17 Aralık ile ilgili "bu hamle cemaatin, hükümete karşı bir hamlesi değil miydi?"
"Dershanecilikle ilgili bir hamle yapıldı. Belirli bir makul sürece gelmişti olay. Ben şimdi bakıyorum da 17 Aralık acaba bundan sonra yapılan ve takip edilen takvime, bugün gelinen noktaya baktığınız zaman yani insanın aklına bazen şu bile geliyor, acaba bu iradi bir hamle miydi ki, bunun arkasından bu kadar büyük ve köklü değişimler ve operasyonlar yaşandı?"
Yeşil bu değerlendirmenin ardından gelen sorulara ise şu yanıtları verdi:
"17 Aralık operasyonunu hükümetin yaptırdığını mı kastediyorsunuz?
Hayır. Şunu diyorum arkadan yapılanlara baktığımda insanın aklına böyle bile gelebiliyor.
Bir olayın failini anlamak için "Bundan kimin fayda sağladığına bakalım" önermesini mi savunuyorsunuz?
Tabii ki onu diyorum."
GYV Başkanı Mustafa Yeşil'in açıklamalarını "zorlama" bulan El Cezire Muhabirinin "Burada bu mantık biraz zorlama değil mi?" sorusuna Yeşil'in verdiği yanıt şöyle:
"Dershanelerle alakalı süreçte biliyorsunuz yedi saat süren bir bakanlar kurulu toplantısında ''Bir yıl sonrasındaki süreçte değerlendirelim'' kararı çıkmıştı. Normal süresi içinde tekrar müzakereler olur, makul dönem olabilir anlayışı düşünüldü. Şimdi bu süreçle bunun birbiriyle bağlantılı tutulmasının bir kere Hizmet'in bu manadaki beklentisi açısından ters. Neden diyeceksiniz? Hâlâ daha yargıdaki, emniyetteki birilerinin dediği gibi ispatlanamamış otonom yapı üzerinden iş tanımlanmaya çalışılırsa bu dediğiniz mantık çok doğal. Zaten emniyette ekip var, yargıda ekip var. Eee dolayısıyla burada dershanelerle alakalı bu adamların canı sıkıldı, bu ekip niye boş dursun, bunlar da atak yaptı. Bu çok düz bir mantık. 2010 yılından bu yana hazırlanan zihni hazırlığın çok tabii vardığı bir neticedir bu: A eşittir B, B eşittir C ise üçüncü önerme çok tabii çıkar, o da A eşittir C."

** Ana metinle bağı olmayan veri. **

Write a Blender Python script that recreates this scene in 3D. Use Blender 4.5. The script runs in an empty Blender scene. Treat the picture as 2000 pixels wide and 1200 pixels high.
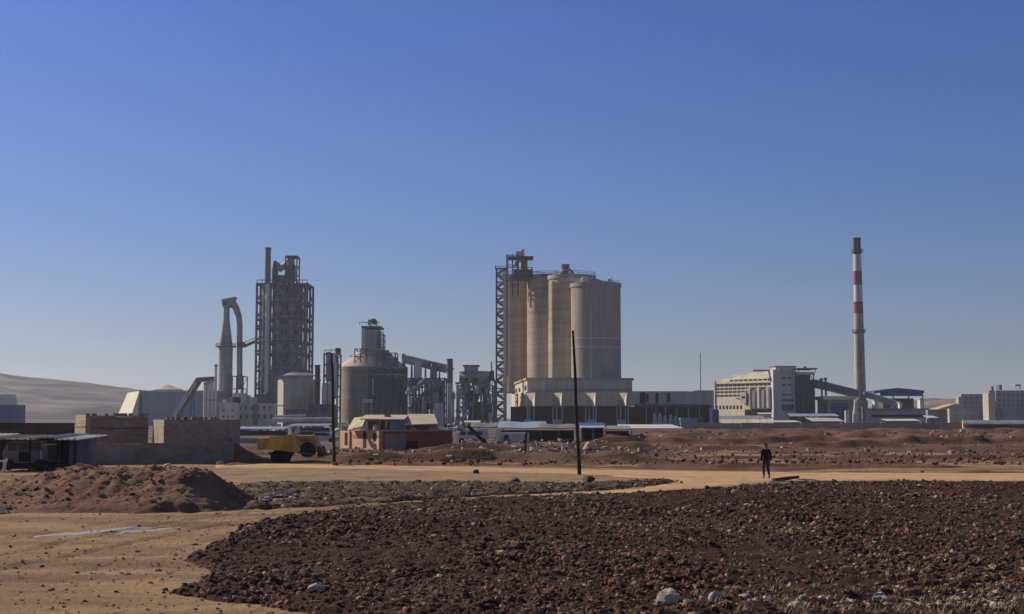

Dershanelerle ilgili o süreçten sonra 17 Aralık operasyonunun yapıldığını hatırlatan Mustafa Yeşil, o dönemde eski hale göre bir ümit verici durumun ortaya çıktığını, bu nedenle de hamle yapmayı gerektirecek bir durum bulunmadığını söyledi. Arınç'la ikili görüşme gerçekleştirdiğini de söyleyen Yeşil şöyle devam etti:
"Yani sizin "hamle" yapmanızı gerektirecek bir durum yoktu, öyle mi?
Bu bir yıllık süre uzatılabildiyse, tekrar görüşülür, konuşulurdu. Çünkü Bülent Arınç ile ikili görüştüğümüz zaman da "Ya arkadaşlar yani bu süreç daha genişletilebilir, bakın bu adım oldu, bu süre içerisinde bu adımı iyi değerlendirelim" demişti. Yani bu bir noktada kesin çıkan ani kapatma kararı karşısında en azından diyaloglarla da farklı bir sürece evrilebilirdi.
Yani 17 Aralık operasyonu sizin işinize gelen bir gelişme değildi. Onu mu demek istiyorsunuz?
Onu diyorum. Bizim niye işimize gelsin ki."